Dynasty labels, coaching legacies in play in Super Bowl

BY Alex Marvez • January 31, 2015

PHOENIX — One franchise has carried the mantle of NFL supremacy for almost 14 seasons.

The other is trying to wrest it away.

The Seattle Seahawks will be well on their way to establishing their own dynasty with a second consecutive Super Bowl victory Sunday at University of Phoenix Stadium in Glendale, Ariz.

Standing in Seattle's way is a club that has captured more Lombardi Trophies (three) and made more Super Bowl appearances (six) than any other since the 2001 season: The New England Patriots.

The two football constants in that span for the Patriots remain in place. Bill Belichick and Tom Brady hold the record for most postseason victories by a head coach/quarterback combination with 20.

Based on the past three seasons, Seattle's tandem of Pete Carroll and Russell Wilson could someday be pushing for that record themselves. The duo has six postseason wins in that span, including a streak of five straight wins dating to the 2013 postseason campaign.

After winning three championships in a four-year span, the Patriots have lost in their past two Super Bowl appearances. With Brady at age 37, this could be his last chance to match Terry Bradshaw and childhood idol Joe Montana for most Super Bowl quarterbacking wins with four. The 26-year-old Wilson has ample time to push for that record himself.

Brady and Wilson are quarterbacking anomalies, becoming success stories despite being drafted in the sixth and third rounds respectively. Brady's lack of mobility, foot speed (he ran the 40-yard dash in 5.2 seconds at the NFL Scouting Combine) and scrawny physique prompted teams to select 198 other players before him in 2000, including quarterbacking busts like Spergon Wynn and Gio Carmazzi. Every NFL team also passed on Wilson at least once in 2012 largely because of fears that his height at 5-foot-11 would prove too great a detriment.

Belichick and Carroll have overcome their share of adversity as well. Belichick was fired as Cleveland Browns head coach when the franchise moved to Baltimore in the 2006 offseason. Carroll went through the indignity of being fired by the New York Jets and Patriots, the latter paving the way for Belichick's arrival in 2000.

"When I hired Pete, I was coming off my first experience as an owner," said New England's Robert Kraft, who had bumped heads with Bill Parcells about the team's power structure before he left to coach the New York Jets in 1997. "I believed in more checks and balances like my other businesses. I think I probably handicapped Pete from doing as good a job as he could have done.

"When I was privileged to hire Bill Belichick, my evolution in trying to understand how to be a good owner and run a franchise, I think I matured to the point where I knew how to set it up and then see how the person performed. Having Bill as my head coach, I don't think I could have a better one. I also think my partner (Seahawks owner) Paul Allen has done very well with Pete Carroll."
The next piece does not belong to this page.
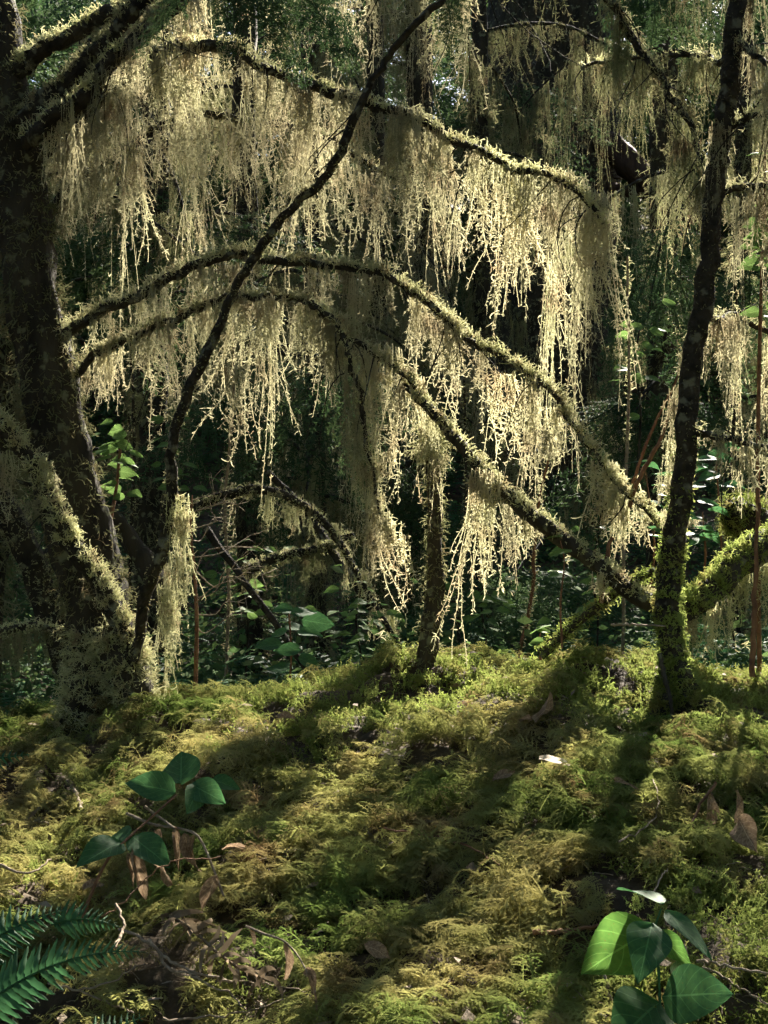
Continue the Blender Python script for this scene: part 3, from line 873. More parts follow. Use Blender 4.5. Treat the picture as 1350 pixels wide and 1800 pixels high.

Carroll and Belichick share something else in common that isn't so pleasant. Each was involved in scandals that have tainted their reputations.

The University of Southern California, which is where Carroll went to reinvent himself following his firing in New England, received major NCAA sanctions for violations committed under his watch. The Trojans also were stripped of their 2004 National Championship. Carroll had already left to Seattle by the time those penalties were announced in 2010.

Belichick was sullied by the 2007 Spygate incident in which the Patriots were illegally caught videotaping an opponent's sideline signals. Belichick is back in a negative spotlight again with the NFL investigating whether the Patriots had illegally deflated footballs for a competitive advantage in their AFC championship game victory against Indianapolis.

Belichick and Brady have professed their innocence and received a strong public show of support from Kraft. The league said its investigation will continue with player interviews following Super Bowl XLIX.

By then, the impact of winning or losing Sunday's contest will have already shaped the legacy that Belichick and Carroll will someday leave behind. Not that either coach cared to discuss that topic Friday during their final pre-game media availability.

"If there's reason to look back and say, 'We did this,' and, 'We did that,' and make connections and storylines for all that, that's really for you guys to do that," Carroll told reporters. "That has nothing to do with what's going on and it's not really our focus at all. It's this great matchup that we have."

Said Belichick: "Whatever we have or haven't done in the past — the Super Bowls we've won, the ones we didn't win, championships and so forth — really, it's not about that right now ... It's about what's going to happen Sunday."

That's when we'll know whether the Patriots or Seahawks should be regarded as the NFL's gold standard.